Question

If the A.C. main supply is of $220V$then the average e.m.f. during positive half cycle will be:
(A) $198.2V$
(B) $98.2V$
(C) $9.82V$
(D) Zero

Answer 1

Hint
In the A.C. supply, the value of current is always alternating, it is the waveform of a sine or cos wave, also, after half cycle the current changes its polarity. So the average e.m.f. in a full cycle is zero, but other than that there is presence of a net e.m.f. in the supply. To give a meaning and for calculation, the RMS (root mean square) values of the e.m.f. is used. Using this, we can also figure out the average e.m.f. produced by the supply.
$\Rightarrow {E_{avg}} = \dfrac{{2\sqrt 2 {E_{RMS}}}}{\pi }$

Complete step by step answer
A normal representation of voltage in A.C. supply is given by putting RMS values of the alternating component. All the values displayed or mentioned about AC signals are represented in its RMS form, in this question too, the RMS value of the AC Supply is given as $220V$.
Relating to this, the average value of the supply voltage is given by-
$\Rightarrow {E_{avg}} = \dfrac{{2\sqrt 2 {E_{RMS}}}}{\pi }$
Where ${E_{avg}}$refers to the average e.m.f.
While ${E_{RMS}}$refers to the Root Mean Square of e.m.f.
Putting the value ${E_{RMS}} = 220$we get,
$\Rightarrow {E_{avg}} = \dfrac{{2\sqrt 2 \times 220}}{\pi }$
$\Rightarrow {E_{avg}} = \dfrac{{622.25}}{\pi }$
$\Rightarrow {E_{avg}} = 198.06V$
Hence, option (A) is correct.

Additional Information
The three ways to represent the values of e.m.f. in an Alternating current system are-
-Maximum e.m.f: (${E_0}$) This tells the maximum e.m.f. or the peak amplitude of the sinusoidal curve. At any given instant of time the e.m.f. can be given using-
$\Rightarrow E = {E_0}\operatorname{Sin} (\omega t - \phi )$
Here $\omega $ , $t$ and $\phi $ represent the phase of the supply.
-Average e.m.f (${E_{avg}}$) It is defined as the sum of all the values of e.m.f produced in a cycle or given part of the cycle, divided by the time taken to complete the cycle. It is given by-
$\Rightarrow {E_{avg}} = \dfrac{1}{T}\int\limits_0^T {E(t)dt} $

Where T is the total time taken to complete the cycle.
-RMS e.m.f: (${E_{RMS}}$) To calculate the RMS value, small components of the AC e.m.f are squared and added, after this the mean of these values is taken.
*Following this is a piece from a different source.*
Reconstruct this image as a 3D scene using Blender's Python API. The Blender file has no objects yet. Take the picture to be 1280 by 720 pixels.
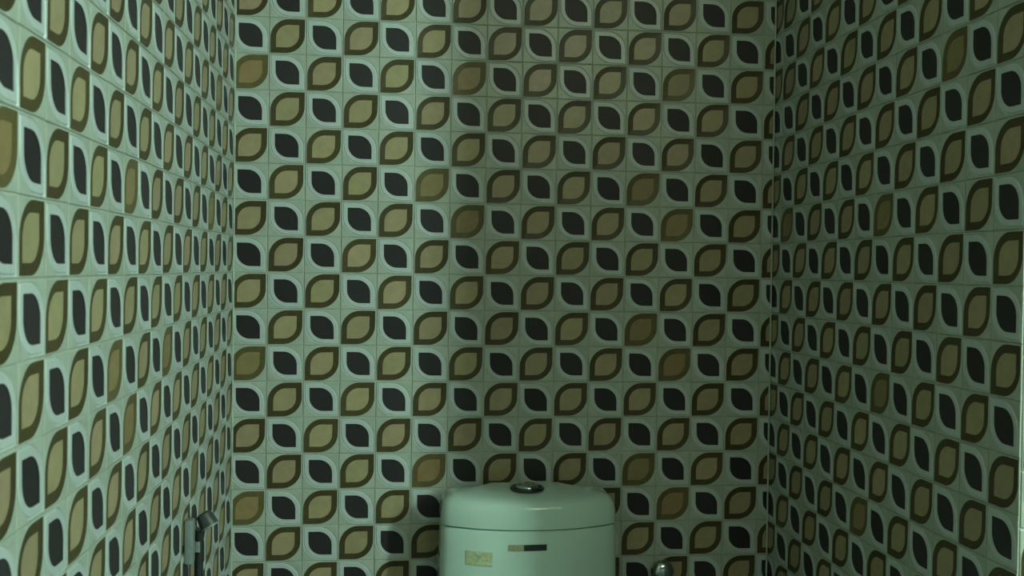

This means is then put into the root, to make it practically close to the observed values. This removes the problems caused by negative values in calculations. It is given by-
$\Rightarrow {E_{RMS}} = \sqrt {\dfrac{1}{T}\int\limits_0^T {{E^2}(t)dt} } $

Note
The relation between the 3 representations of e.m.f. in an AC signal is given by-
$\Rightarrow {E_{avg}} = \dfrac{{2{E_0}}}{\pi } = \dfrac{{2\sqrt 2 {E_{RMS}}}}{\pi }$
In everyday use, AC voltages are always given as RMS values because this allows a sensible comparison to be made with steady DC voltages.